The husband, meanwhile, all lonely with a wife who is merely an abstracted partner in business, is generous and attentive to the daughter. He buys her nice stuff without worrying about how the injustice affects her soul. He has the affair, but he never stops thinking about his wife and kid. And he’s fairly okay with being somewhat fat, and that fact makes him very attractive to compulsively thin women (I’m not sure studies show that that fact shows up often in real life).

The best thing about this movie is its unflinching portrayal of the lives of two very old (and very near death) woman. One maintains her dignity by being brave and upbeat, the other by being smart and astutely critical of everything. They both are touchingly dependent on the unconditional love of a single grandchild, and that love is the most wonderful thing in the movie by far. In general, the movie shows us how hard it is for the old to be loved these days for all sorts of reasons. One, of course, is that people fear and work against aging and death more than ever.

There’s other great stuff: We get a real feel for how tough and inconvenient it is for even pretty prosperous people to live in the City. And the fairly clastrophobic apartments make the case for the suburbs and their trees and square feet and huge laundry rooms indirectly but insistently.
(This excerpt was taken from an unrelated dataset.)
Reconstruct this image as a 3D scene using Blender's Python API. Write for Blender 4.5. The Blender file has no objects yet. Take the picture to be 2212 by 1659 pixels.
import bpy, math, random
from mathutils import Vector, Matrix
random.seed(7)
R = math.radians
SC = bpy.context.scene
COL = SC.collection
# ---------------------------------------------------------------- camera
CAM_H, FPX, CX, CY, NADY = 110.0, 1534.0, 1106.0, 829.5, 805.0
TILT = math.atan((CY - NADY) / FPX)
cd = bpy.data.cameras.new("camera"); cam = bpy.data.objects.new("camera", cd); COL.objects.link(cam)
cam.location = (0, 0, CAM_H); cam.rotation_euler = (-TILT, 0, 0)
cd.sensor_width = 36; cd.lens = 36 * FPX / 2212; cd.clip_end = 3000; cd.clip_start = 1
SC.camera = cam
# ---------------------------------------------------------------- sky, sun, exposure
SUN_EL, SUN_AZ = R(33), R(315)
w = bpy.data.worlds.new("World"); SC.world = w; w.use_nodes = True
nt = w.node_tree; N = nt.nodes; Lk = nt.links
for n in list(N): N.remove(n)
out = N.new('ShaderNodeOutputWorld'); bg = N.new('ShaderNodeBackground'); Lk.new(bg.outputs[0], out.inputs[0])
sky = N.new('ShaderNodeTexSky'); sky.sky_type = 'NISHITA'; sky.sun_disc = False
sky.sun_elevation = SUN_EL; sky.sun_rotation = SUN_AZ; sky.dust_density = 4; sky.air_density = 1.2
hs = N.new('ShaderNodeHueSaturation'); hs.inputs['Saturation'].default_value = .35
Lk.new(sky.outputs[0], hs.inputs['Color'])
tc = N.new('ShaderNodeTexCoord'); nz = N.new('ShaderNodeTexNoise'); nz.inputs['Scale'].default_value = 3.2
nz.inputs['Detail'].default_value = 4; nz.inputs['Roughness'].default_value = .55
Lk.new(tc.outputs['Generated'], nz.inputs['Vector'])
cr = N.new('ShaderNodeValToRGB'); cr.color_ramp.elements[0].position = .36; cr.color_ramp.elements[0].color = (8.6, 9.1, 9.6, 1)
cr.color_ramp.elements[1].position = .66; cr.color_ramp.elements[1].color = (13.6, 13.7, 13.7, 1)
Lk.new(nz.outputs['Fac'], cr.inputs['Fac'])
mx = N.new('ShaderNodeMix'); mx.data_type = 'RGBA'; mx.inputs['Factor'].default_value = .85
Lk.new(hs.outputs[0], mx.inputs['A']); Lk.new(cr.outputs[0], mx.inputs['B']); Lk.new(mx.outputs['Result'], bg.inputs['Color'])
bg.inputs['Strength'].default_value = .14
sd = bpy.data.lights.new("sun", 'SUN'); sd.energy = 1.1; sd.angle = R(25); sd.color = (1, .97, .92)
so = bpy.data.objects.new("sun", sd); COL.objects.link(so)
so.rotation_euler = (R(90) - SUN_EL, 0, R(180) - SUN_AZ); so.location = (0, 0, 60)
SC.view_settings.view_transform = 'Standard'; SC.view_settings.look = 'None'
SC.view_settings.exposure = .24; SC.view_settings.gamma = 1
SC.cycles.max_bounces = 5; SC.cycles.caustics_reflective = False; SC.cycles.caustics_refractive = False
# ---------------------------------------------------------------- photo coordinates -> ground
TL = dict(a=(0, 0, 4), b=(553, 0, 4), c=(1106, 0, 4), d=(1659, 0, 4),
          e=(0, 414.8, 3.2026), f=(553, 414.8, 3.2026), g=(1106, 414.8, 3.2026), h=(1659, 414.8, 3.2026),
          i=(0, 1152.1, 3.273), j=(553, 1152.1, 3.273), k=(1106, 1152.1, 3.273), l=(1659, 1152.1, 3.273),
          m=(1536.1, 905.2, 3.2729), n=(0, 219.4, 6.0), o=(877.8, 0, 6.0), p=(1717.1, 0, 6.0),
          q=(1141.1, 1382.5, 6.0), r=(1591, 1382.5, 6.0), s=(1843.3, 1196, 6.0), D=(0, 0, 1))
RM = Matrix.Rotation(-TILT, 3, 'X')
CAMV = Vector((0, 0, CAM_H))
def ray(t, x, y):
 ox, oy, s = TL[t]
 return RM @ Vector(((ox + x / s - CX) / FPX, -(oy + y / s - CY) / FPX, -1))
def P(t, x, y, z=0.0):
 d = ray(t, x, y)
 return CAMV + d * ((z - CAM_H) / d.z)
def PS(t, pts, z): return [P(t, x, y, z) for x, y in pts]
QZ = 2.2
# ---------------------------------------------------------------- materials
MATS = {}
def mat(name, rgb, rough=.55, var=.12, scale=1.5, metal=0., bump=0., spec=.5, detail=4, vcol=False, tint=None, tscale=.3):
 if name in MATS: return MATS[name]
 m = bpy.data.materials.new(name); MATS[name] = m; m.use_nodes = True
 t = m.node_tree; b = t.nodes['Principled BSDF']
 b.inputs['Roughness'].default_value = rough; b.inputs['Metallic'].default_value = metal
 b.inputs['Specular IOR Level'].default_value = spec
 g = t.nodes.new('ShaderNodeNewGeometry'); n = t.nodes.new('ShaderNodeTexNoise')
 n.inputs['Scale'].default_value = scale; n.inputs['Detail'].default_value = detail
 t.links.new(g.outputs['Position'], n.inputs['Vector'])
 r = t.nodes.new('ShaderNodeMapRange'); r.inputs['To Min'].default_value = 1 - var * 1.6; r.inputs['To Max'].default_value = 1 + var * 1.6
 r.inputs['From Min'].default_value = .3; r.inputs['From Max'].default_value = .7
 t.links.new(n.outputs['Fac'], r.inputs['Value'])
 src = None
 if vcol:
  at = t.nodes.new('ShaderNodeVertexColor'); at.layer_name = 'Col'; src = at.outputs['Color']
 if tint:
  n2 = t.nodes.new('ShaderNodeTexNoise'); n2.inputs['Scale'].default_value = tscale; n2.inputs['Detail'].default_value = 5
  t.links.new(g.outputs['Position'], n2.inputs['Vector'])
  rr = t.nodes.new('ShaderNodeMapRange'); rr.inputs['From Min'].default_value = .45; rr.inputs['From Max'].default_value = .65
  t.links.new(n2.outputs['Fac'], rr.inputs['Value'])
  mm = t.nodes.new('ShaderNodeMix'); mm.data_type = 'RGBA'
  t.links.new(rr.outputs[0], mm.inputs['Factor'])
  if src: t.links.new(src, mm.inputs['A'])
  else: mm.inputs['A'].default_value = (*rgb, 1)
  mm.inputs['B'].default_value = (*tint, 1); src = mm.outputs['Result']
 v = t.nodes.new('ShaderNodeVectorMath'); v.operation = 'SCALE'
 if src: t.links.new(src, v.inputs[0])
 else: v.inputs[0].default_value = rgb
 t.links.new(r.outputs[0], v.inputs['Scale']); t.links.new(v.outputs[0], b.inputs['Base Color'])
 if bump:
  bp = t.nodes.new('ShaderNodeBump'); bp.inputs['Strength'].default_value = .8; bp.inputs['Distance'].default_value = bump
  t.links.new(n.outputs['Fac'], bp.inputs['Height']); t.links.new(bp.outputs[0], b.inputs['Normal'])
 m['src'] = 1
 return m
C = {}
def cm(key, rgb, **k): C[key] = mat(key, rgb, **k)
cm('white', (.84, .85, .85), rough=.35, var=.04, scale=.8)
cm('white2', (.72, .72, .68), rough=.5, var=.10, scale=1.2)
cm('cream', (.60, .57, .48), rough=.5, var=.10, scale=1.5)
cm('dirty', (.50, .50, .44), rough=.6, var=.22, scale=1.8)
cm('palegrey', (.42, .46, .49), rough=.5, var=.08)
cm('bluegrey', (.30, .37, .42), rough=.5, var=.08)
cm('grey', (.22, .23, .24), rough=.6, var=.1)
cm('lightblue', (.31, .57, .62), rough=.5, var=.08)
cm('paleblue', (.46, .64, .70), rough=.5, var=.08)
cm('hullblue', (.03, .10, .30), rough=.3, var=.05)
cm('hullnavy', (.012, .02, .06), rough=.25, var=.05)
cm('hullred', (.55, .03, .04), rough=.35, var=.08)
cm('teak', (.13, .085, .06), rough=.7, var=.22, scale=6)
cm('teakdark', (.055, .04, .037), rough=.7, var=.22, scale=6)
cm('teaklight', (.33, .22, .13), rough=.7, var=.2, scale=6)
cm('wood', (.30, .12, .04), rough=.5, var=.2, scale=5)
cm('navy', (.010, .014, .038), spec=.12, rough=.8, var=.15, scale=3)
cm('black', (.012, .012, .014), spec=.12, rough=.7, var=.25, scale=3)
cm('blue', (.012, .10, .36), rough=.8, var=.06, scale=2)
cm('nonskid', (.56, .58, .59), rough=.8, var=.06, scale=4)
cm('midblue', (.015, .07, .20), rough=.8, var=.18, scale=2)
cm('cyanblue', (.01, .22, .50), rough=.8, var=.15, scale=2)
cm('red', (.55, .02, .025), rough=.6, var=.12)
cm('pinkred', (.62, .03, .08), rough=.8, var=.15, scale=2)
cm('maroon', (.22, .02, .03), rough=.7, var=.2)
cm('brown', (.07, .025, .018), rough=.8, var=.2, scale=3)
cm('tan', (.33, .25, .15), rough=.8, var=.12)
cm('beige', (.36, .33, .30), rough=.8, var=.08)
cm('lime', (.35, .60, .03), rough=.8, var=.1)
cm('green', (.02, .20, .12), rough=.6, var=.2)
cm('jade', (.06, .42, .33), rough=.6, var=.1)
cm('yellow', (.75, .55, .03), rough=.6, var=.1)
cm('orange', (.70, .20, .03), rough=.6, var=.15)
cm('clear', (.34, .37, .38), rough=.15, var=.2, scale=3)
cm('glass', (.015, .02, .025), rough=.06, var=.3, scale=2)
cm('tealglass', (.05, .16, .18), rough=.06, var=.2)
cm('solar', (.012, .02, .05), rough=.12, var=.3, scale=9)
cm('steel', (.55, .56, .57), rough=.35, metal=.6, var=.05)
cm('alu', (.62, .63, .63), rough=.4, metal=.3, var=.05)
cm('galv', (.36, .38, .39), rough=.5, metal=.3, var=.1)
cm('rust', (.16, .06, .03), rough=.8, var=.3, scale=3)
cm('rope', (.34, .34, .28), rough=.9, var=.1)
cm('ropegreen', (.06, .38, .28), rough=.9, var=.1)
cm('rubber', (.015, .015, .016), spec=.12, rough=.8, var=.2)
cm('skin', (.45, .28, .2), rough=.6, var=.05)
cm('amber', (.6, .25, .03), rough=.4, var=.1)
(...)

And we’re shown how dependent an only child is on his or her parents for altogether too much.

The self-obsessiveness of Manhattanites restless in the midst of prosperity reminds us a little of Woody Allen, but not much. This movie is way too pro-family and unsentimental; it’s toughly critical of those who self-obsessively wallow in the misery of their mortality. It might be the type of movie Walker Percy would make if he were a woman and not particularly religious.